• WHAT IS BEING ASKED
From the line that holds "M['sheet']=sheet_mat('sheet_grey',(.200,.207,.208),.12)" to the last line of the data, copy everything exactly; leave out all the rest.
════════════════════
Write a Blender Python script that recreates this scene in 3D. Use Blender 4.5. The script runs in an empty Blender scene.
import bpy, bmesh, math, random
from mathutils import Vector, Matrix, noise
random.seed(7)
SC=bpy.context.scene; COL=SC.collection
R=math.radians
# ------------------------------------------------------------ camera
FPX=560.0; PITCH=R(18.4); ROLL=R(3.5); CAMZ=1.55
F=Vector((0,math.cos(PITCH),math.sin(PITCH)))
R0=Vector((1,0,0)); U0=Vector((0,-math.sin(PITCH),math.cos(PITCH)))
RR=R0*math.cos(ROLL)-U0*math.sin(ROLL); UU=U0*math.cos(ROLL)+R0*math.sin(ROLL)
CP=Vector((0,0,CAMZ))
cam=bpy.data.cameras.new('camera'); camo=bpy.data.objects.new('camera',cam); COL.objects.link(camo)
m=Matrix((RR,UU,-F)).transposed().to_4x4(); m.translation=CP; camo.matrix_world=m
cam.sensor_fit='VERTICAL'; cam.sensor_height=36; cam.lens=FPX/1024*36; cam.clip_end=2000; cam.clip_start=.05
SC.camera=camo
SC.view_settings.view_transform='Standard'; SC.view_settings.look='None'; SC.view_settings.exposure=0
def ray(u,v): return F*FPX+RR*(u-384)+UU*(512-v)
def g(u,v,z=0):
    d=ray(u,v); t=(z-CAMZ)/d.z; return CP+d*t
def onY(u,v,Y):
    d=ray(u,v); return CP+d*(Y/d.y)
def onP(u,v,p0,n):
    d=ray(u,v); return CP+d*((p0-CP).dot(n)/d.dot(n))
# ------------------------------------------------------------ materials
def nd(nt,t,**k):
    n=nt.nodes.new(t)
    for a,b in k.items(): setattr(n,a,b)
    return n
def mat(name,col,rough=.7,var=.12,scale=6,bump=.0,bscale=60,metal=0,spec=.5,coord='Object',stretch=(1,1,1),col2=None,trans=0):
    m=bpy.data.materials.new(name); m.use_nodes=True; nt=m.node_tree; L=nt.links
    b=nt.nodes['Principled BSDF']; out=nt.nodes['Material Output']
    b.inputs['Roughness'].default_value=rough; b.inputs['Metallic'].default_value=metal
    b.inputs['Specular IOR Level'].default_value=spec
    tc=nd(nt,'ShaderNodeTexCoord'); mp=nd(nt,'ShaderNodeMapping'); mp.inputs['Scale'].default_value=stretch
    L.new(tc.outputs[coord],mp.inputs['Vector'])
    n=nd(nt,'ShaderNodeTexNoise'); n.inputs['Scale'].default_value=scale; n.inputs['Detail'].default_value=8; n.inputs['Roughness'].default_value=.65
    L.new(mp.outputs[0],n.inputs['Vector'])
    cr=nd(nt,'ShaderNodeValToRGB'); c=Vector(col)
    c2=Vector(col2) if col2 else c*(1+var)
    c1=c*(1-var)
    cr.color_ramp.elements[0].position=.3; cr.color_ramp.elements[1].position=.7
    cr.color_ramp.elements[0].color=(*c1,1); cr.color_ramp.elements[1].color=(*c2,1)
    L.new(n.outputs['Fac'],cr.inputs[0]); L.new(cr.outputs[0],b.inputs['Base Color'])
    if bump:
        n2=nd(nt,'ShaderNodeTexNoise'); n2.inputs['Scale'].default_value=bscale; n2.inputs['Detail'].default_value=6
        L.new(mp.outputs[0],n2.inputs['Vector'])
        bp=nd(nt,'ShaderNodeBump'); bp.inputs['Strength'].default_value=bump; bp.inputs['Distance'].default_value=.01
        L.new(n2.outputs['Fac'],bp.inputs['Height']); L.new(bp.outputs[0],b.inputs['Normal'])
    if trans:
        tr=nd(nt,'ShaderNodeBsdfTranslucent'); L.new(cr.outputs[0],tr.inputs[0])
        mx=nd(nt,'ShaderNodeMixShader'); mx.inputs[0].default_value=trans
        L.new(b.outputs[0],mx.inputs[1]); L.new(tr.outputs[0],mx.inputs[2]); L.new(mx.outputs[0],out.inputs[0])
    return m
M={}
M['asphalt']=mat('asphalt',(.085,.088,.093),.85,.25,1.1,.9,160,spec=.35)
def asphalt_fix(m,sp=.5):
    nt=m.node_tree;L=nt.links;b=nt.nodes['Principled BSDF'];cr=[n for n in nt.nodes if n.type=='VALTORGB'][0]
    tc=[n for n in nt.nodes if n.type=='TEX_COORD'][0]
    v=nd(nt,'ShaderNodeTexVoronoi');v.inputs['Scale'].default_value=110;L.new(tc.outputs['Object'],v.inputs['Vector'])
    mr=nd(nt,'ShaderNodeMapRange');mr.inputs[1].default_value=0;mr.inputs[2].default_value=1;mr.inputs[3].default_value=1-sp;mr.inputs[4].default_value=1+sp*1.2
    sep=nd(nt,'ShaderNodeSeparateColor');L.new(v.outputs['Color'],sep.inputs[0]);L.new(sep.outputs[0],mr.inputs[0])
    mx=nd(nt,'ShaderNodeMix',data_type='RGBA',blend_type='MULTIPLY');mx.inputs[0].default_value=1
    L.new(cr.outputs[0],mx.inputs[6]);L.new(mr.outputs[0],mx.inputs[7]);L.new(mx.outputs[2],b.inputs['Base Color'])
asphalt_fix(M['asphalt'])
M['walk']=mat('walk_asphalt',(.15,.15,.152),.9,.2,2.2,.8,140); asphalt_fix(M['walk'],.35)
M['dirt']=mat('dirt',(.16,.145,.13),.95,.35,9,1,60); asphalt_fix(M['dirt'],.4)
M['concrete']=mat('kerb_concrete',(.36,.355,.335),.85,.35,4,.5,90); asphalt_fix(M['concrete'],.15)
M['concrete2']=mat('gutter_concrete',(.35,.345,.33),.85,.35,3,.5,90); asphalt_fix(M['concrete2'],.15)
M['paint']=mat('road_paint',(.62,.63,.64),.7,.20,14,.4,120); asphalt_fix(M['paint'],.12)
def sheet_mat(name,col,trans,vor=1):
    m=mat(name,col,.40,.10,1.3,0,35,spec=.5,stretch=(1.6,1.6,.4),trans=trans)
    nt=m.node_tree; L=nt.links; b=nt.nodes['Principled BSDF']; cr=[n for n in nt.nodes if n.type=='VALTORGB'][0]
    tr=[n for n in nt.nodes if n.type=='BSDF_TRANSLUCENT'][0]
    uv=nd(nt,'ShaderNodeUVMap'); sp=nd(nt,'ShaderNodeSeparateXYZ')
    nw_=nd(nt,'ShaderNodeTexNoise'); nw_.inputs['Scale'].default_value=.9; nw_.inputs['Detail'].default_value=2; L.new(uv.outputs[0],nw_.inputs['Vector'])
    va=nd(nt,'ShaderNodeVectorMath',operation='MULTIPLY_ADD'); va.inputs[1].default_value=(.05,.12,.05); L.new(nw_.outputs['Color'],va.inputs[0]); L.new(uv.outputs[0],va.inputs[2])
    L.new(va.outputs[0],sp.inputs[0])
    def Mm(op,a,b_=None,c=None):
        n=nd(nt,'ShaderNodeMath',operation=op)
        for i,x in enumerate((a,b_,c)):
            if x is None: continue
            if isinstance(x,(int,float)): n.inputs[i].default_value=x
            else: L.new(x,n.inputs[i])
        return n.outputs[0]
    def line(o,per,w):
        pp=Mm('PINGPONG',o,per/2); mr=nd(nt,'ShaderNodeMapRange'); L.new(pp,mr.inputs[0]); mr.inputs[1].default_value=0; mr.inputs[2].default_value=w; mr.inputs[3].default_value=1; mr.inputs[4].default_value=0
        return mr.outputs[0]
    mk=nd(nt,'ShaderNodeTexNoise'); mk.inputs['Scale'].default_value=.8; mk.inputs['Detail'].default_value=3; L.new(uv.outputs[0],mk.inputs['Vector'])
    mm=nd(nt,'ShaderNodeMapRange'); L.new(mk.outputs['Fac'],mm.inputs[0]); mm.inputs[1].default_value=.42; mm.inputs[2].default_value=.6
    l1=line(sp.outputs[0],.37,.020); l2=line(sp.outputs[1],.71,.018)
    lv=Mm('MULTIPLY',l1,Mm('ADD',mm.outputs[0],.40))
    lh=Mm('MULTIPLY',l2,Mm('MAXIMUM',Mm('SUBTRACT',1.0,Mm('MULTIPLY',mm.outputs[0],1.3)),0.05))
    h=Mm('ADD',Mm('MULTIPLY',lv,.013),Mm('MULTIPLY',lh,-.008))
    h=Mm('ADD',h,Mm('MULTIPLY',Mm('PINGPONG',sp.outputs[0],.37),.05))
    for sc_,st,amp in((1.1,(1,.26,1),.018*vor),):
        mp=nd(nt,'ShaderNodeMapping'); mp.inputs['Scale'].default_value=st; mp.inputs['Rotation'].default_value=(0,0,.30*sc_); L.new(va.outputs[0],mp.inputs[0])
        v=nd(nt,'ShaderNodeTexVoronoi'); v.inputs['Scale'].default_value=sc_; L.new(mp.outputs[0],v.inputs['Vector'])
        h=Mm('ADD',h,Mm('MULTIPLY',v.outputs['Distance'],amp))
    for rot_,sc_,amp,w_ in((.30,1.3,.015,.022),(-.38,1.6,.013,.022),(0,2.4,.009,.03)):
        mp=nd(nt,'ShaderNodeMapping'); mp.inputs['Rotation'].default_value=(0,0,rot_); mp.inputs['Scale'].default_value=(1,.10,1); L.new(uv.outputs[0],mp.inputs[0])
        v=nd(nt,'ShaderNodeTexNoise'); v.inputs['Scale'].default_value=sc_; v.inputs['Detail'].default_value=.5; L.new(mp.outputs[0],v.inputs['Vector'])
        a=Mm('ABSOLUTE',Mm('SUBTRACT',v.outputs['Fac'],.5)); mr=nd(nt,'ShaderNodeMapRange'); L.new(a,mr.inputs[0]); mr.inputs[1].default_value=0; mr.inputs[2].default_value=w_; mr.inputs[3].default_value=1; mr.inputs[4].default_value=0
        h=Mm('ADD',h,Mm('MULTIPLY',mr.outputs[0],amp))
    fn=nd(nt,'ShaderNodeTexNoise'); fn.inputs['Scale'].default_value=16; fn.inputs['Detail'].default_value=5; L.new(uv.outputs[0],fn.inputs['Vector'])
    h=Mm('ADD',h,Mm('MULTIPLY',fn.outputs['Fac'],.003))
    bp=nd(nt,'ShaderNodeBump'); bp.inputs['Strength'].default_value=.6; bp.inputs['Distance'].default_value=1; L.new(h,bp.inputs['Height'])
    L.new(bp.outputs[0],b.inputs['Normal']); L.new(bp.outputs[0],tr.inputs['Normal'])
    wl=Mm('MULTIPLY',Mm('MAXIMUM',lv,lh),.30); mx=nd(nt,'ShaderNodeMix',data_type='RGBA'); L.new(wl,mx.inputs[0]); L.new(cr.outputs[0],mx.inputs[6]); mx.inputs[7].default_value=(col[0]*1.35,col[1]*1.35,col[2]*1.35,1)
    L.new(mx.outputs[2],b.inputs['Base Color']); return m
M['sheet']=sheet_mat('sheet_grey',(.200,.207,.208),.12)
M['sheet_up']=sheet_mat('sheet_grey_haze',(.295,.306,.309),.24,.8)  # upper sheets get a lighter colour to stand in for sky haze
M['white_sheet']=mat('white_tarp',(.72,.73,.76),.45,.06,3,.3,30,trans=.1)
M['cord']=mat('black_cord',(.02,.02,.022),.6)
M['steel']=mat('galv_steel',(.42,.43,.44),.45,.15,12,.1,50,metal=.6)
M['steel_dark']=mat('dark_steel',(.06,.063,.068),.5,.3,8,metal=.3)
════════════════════
• RESPONSE TO THIS TASK
M['sheet']=sheet_mat('sheet_grey',(.200,.207,.208),.12)
M['sheet_up']=sheet_mat('sheet_grey_haze',(.295,.306,.309),.24,.8)  # upper sheets get a lighter colour to stand in for sky haze
M['white_sheet']=mat('white_tarp',(.72,.73,.76),.45,.06,3,.3,30,trans=.1)
M['cord']=mat('black_cord',(.02,.02,.022),.6)
M['steel']=mat('galv_steel',(.42,.43,.44),.45,.15,12,.1,50,metal=.6)
M['steel_dark']=mat('dark_steel',(.06,.063,.068),.5,.3,8,metal=.3)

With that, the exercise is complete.